Millions of benefit claimants will receive a boost to their payments next year.
Recipients of Universal Credit, Child Benefit, Personal Independence Payments (PIP), Pension Credit and more will all see their regular payments increase from April.
It was confirmed in the Budget last month that most benefit payments would be rising in line with inflation.
For the majority of benefit recipients, that will result in a 1.7 per cent increase in payments from April.
Though Pension Credit recipients will see a 4.1 per cent increase in payments, which mirrors the boost to State Pension payments guaranteed by the Triple Lock.
These are the benefits that usually rise in line with inflation:
- Attendance allowance
- Employment and support allowance
- Housing benefit
- Income support
- Industrial injuries disablement benefit
- Jobseeker's allowance
- Maternity allowance
- Personal independence payment
- Statutory maternity/paternity/adoption/shared parental pay
- Statutory sick pay
- Tax credits
- Universal credit
Universal Credit claimants receive £420 boost in Budget
More than a million households in receipt of Universal Credit will benefit from changes to the system announced by Chancellor Rachel Reeves in the Budget.

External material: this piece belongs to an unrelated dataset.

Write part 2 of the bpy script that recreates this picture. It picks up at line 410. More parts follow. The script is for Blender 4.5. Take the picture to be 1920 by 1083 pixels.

Ms Reeves announced that Labour will be lowering the cap on deductions that can be taken from benefit payments by up to £420 a year.
It is estimated that the change will benefit around 1.2 million households across the country, including 700,000 families with children.
Making the announcement during the Budget, the Chancellor said: "I can today announce that we are introducing a new Fair Repayment Rate to reduce the level of debt repayments that can be taken from a household’s Universal Credit payment each month from 25 per cent to 15 per cent of their standard allowance.
"This means that 1.2 million of the poorest households will keep more of their award each month lifting children out of poverty and those who benefit will gain an average of £420 a year."
The new Fair Repayment Rate will come into force in April 2025, with the deductions cap set at 15 per cent as opposed to 25 per cent.
This is money the government can take off a Universal Credit claimant's allowance to help them make debt repayments.
These deductions can cover a range of debts, including benefit advances, historical overpayments of child tax credits, rent and council tax arrears.
They are deducted from claimant's Universal Credit standard allowance each month until the debt is paid off, but many have complained it puts vulnerable people into severe hardship.
While this may take longer to repay debts, it could be a lifeline to some of the poorest households, already struggling with spiralling costs.